Among Italy's elite red grape varieties, Sangiovese has the perfect intersection of bright red fruit and savory earthiness and is responsible for the best red wines of Tuscany. While it is best known as the chief component of Chianti, it is also the main grape in Vino Nobile di Montepulciano and reaches the height of its power and intensity in the complex, long-lived Brunello di Montalcino. Somm Secret—Sangiovese doubles under the alias, Nielluccio, on the French island of Corsica where it produces distinctly floral and refreshing reds and rosés.
Famous for its bold, layered and long-lived red, Brunello di Montalcino, the town of Montalcino is about 70 miles south of Florence, and has a warmer and drier climate than that of its neighbor, Chianti. The Sangiovese grape is king here, as it is in Chianti, but Montalcino has its own clone called Brunello.

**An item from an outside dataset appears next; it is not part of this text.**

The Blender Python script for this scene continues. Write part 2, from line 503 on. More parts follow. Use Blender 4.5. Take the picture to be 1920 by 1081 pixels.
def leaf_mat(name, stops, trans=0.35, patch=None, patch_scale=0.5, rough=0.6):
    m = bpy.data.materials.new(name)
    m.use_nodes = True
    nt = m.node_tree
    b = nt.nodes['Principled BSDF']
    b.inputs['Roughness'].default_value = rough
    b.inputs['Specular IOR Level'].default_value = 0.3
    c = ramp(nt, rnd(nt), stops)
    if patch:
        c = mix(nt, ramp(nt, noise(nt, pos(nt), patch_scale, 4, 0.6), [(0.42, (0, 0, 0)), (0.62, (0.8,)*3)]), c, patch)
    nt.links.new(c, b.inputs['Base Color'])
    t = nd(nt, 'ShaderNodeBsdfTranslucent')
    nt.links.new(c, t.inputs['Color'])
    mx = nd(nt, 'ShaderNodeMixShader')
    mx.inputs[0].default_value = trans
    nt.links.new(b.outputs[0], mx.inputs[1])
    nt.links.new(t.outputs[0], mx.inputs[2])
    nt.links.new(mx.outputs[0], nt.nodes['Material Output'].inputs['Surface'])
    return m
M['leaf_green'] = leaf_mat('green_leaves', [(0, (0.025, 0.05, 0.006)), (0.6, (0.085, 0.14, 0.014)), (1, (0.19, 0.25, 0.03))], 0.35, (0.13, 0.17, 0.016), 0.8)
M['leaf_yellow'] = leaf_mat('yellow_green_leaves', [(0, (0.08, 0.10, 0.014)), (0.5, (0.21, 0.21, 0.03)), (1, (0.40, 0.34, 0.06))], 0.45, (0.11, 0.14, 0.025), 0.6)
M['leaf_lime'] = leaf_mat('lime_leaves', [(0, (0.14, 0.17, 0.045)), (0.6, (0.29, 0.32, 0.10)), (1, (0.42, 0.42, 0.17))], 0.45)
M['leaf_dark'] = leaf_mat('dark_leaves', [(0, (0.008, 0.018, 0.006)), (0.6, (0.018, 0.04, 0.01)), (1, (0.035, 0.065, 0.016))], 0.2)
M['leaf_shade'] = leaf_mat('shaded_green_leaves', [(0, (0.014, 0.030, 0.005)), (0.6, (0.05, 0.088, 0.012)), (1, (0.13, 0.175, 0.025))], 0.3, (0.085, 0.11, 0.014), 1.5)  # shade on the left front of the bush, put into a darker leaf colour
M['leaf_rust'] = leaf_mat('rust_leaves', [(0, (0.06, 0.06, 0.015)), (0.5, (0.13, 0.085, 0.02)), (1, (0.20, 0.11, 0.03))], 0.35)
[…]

The Brunello vineyards of Montalcino blanket the rolling hills surrounding the village and fan out at various elevations, creating the potential for Brunello wines expressing different styles. From the valleys, where deeper deposits of clay are found, come wines typically bolder, more concentrated and rich in opulent black fruit. The hillside vineyards produce wines more concentrated in red fruits and floral aromas; these sites reach up to over 1,600 feet and have shallow soils of rocks and shale.
Brunello di Montalcino by law must be aged a minimum of four years, including two years in barrel before realease and once released, typically needs more time in bottle for its drinking potential to be fully reached. The good news is that Montalcino makes a “baby brother” version. The wines called Rosso di Montalcino are often made from younger vines, aged for about a year before release, offer extraordinary values and are ready to drink young.